Older driver denounces removal of Iuka driver licensing office

By Lena Mitchell/NEMS Daily Journal

IUKA – Driver’s license renewal is no longer available in Iuka, and that doesn’t sit well with residents.
Seventy-seven-year-old Al Shadburn said there are too many elderly Tishomingo County residents on a fixed income who really can’t afford to drive the 60 miles or more round trip to Corinth when it’s time for license renewal.
“A lot of people, the only place they drive is to the grocery store and to the doctor, and they should be able to get their license renewed at the county seat here in Iuka,” Shadburn said.
The distance county residents must travel for driver’s licenses is also a sore point with the district’s state legislators, said Rep. Bubba Carpenter.
“They were going to take it completely out of Tishomingo County, but Sen. Eric Powell and I fought it,” Carpenter said. “We told Maj. Jennings in Jackson that this is not right. For somebody who lives in Carter’s Branch on Highway 30 east, the drive to Corinth is 60 to 70 miles round trip.”
A concession by Jennings and the Mississippi Highway Patrol brought service two days a month to Burnsville.
The Burnsville City Hall had recently moved into a renovated building with plenty of room, Carpenter said. Service for license renewal only is available there each second and fourth Wednesday 8:30 a.m.-4:30 p.m.
“Mayor David Nixon was gracious enough to offer that building,” Carpenter said. “The reason they came out of the courthouse in Iuka was there was no parking and the patrol woman who ran that office said there was some problem with the room they were in. After Maj. Jennings came up from Jackson and drove the distance himself from Carter’s Branch, they allowed the two days a month in Burnsville.”
Carpenter said he and Powell continue to work on the issue, and a highway patrol spokesman said another change that takes effect soon also should help.

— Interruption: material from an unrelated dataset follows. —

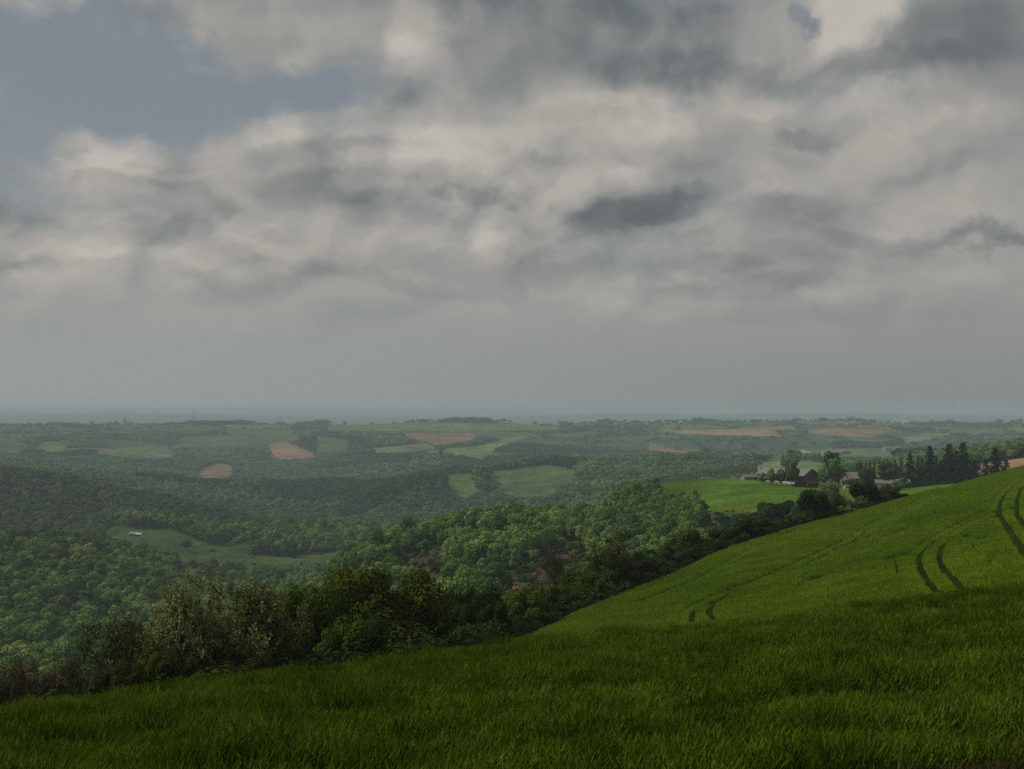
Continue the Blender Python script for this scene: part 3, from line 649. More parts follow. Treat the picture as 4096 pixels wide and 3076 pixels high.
# ------------------------------------------------------------------ masses nobody could count: points + plant shapes in one object
def stuff(name, label, cat, variants, mats, pts, scale, rot, kind, tilt=None):
    """variants: list of (V, F, M); pts Nx3; scale Nx3; one object with a geometry-nodes scatter"""
    Vs, Fs, Ms, vid, n = [], [], [], [], 0
    for k, (V, Fq, Mi) in enumerate(variants):
        Vs.append(V); Fs.append(Fq + n); Ms.append(Mi); vid.append(np.full(len(V), k)); n += len(V)
    N_ = len(pts); vid.append(np.full(N_, -1)); vid = np.concatenate(vid).astype(np.int32)
    def pad(a, dim):
        z = np.zeros((n + N_, dim), np.float32); z[n:] = np.asarray(a).reshape(N_, dim); return z
    rv = np.zeros((N_, 3), np.float32); rv[:, 2] = rot
    if tilt is not None: rv[:, :2] = tilt
    kk = np.zeros(n + N_, np.int32); kk[n:] = kind
    me = mesh_np(name, np.vstack(Vs), np.vstack(Fs), mats, np.concatenate(Ms), loose=pts,
                 attrs={'vid': ('INT', vid), 'k': ('INT', kk), 'sc': ('FLOAT_VECTOR', pad(scale, 3)), 'rt': ('FLOAT_VECTOR', pad(rv, 3))})
    o = link(name, me); tag(o, label, cat, kind='stuff')
    g = bpy.data.node_groups.new('scatter', 'GeometryNodeTree')
    g.interface.new_socket('Geometry', in_out='INPUT', socket_type='NodeSocketGeometry')
    g.interface.new_socket('Geometry', in_out='OUTPUT', socket_type='NodeSocketGeometry')
    A = g.nodes.new; gi = A('NodeGroupInput'); go = A('NodeGroupOutput'); K = g.links.new
    def named(nm, t):
        q = A('GeometryNodeInputNamedAttribute'); q.data_type = t; q.inputs[0].default_value = nm; return q.outputs[0]
    v = named('vid', 'INT')
    def sep(val):
        c = A('FunctionNodeCompare'); c.data_type = 'INT'; c.operation = 'EQUAL'; K(v, c.inputs[2]); c.inputs[3].default_value = val
        s = A('GeometryNodeSeparateGeometry'); s.domain = 'POINT'; K(gi.outputs[0], s.inputs[0]); K(c.outputs[0], s.inputs[1]); return s.outputs[0]
    j = A('GeometryNodeJoinGeometry')
    for k in range(len(variants)):
        t = A('GeometryNodeGeometryToInstance'); K(sep(k), t.inputs[0]); K(t.outputs[0], j.inputs[0])
    ip = A('GeometryNodeInstanceOnPoints'); ip.inputs['Pick Instance'].default_value = True
    K(sep(-1), ip.inputs['Points']); K(j.outputs[0], ip.inputs['Instance'])
    K(named('k', 'INT'), ip.inputs['Instance Index']); K(named('sc', 'FLOAT_VECTOR'), ip.inputs['Scale'])
    er = A('FunctionNodeEulerToRotation'); K(named('rt', 'FLOAT_VECTOR'), er.inputs[0]); K(er.outputs[0], ip.inputs['Rotation'])
    K(ip.outputs[0], go.inputs[0])
    md = o.modifiers.new('scatter', 'NODES'); md.node_group = g
    return o
def merged(TC):
    T, C = TC; a, b, _ = T.get(); c, d, _ = C.get()
    return np.vstack([a, c]), np.vstack([b, d + len(a)]), np.concatenate([np.zeros(len(b), int), np.ones(len(d), int)])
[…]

“As of Oct. 1, they’ll be able to renew for eight years because of new legislation,” said public safety spokesman Jon Kalahar. License renewals until now have been for four years, and drivers will be able to choose to continue renewing for four years for $21 or for eight years for $43.
In addition to in-person renewals at specific locations, certain drivers may renew licenses online or use kiosks that have been installed at many sites around the state.
“There’s not really a perfect solution to it,” Kalahar said. “We tried to make it so people won’t have to do it as often.”